Mit Michel Barnier stellen ausgerechnet Les Républicains (LR) den neuen Regierungschef. Jene Partei, die durch interne Querelen und Personalrangeleien schon ins Lächerliche abgedriftet war und bei den Wahlen abgeschlagen auf dem vierten Platz landete. Nun reiben sie sich verwundert die Augen, denn plötzlich sind sie die Retter der «Macronie» und dürfen inhaltlich auch noch die Politik der neuen Regierung mitgestalten. Die läuft auf ein «Weiter so» von Macrons liberaler Wirtschaftspolitik hinaus und auf ein «Weiter nach rechts» bei gesellschaftlichen Fragen wie der Migration.

Die Linke sieht darin nicht weniger als einen Staatsstreich. Die vom Linksbündnis vorgeschlagene und von Macron im Namen der «institutionellen Stabilität» abgelehnte Kandidatin Lucie Castets kritisierte neben den reaktionären Ideen des neuen Premiers auch das verheerende demokratische Signal dieser eklatanten Missachtung des Wähler:innenwillens.

Barnier statt Castets: Härter hätte der Kontrast zwischen den zwei Seiten Frankreichs kaum sein können. Auf der einen Seite die 37-jährige Spitzenbeamtin, die in ihrer Karriere gegen Lobbyismus, Geldwäsche und rechtsextreme Auswüchse vorging, stets im Dienste des Staates, dazu mit einer Frau verheiratet und Teil einer Gruppe von Frauen, die für eine junge, progressive Politiker:innengeneration steht.

Auf der anderen Seite Michel Barnier, ein Politiker der alten Schule, der Regierungserfahrung unter den konservativen Präsidenten Jacques Chirac und Nicolas Sarkozy vorweisen kann und der zweimal EU-Kommissar in Brüssel sowie Verhandlungsführer beim Brexit war. Einer aber auch, der sich als Lobbyist nicht immer rühmlich hervorgetan hat, der gegen die «Ehe für alle» und gegen die Kostenübernahme von Kinderwunschbehandlungen für gleichgeschlechtliche Paare gestimmt hat.

Front gegen links

Was ist von der neuen Regierung zu erwarten? Wohl eine Melange aus den politischen Vorstellungen Macrons und Marine Le Pens, der starken Figur des rechtsextremen Rassemblement National. So ist der neue Innenminister, Bruno Retailleau, ein ausgewiesener Hardliner, während das Macron-Lager im Wirtschafts- und Finanzressort zum Zug kommt. Ungeliebte Reformen wie das neue Rentensystem oder die Liberalisierung der Steuerpolitik werden entgegen den Forderungen der Linken folglich unangetastet bleiben.
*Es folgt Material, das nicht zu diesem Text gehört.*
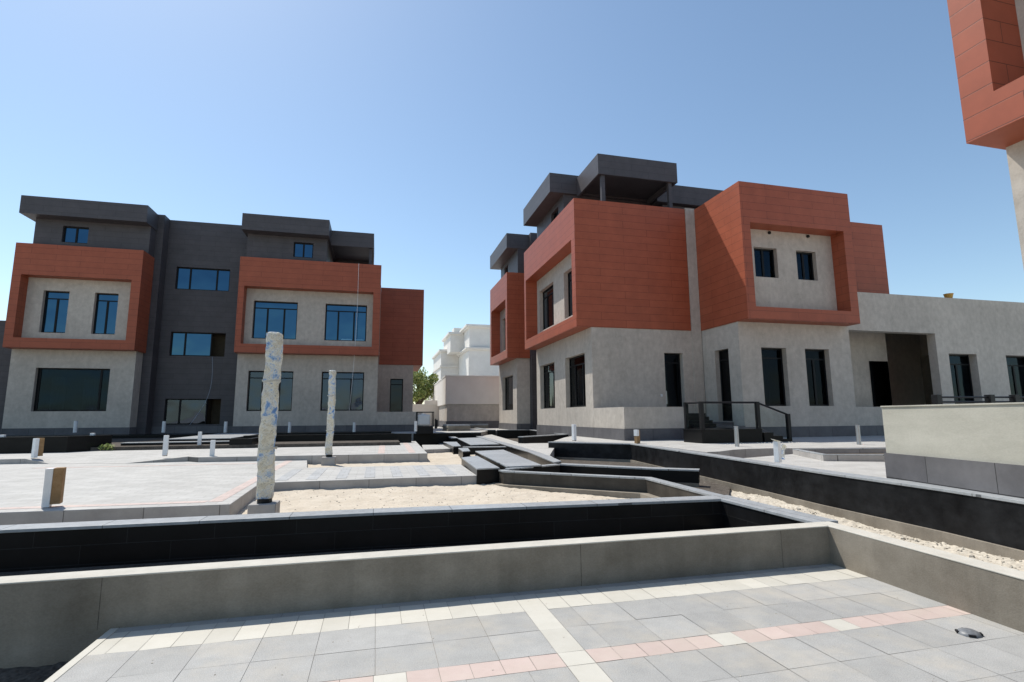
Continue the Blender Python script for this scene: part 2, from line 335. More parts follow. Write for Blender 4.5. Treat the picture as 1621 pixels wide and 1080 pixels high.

Die jetzige Regierung ist auch ein Ausdruck davon, dass sich Macron geirrt hatte, als er im Juli neue Wahlen ausrief. Er hatte eigentlich damit gerechnet, dass die Rechtsextremen die Wahlen gewinnen, in die Regierungsverantwortung müssen und sich selbst entzaubern. Nach dem Wahlsieg des linken Bündnisses musste ein neues Narrativ her: Sie, die siegreiche Linke, stelle in Wahrheit eine Gefahr für das Land dar. Macron hatte in den letzten Jahren bei verschiedenen Wahlen die republikanische Front beschworen, die Brandmauer gegen Le Pen. Viele Linke gaben ihm wieder und wieder und mehr als widerwillig ihre Stimme. Nun hat er eine bürgerlich-rechte Front gegen links geschmiedet, hat Feindbilder nach links und politische Inhalte nach rechts verschoben. Macronismus und Lepenismus sind einander näher als je zuvor. Und die Republik kann nur den Atem anhalten.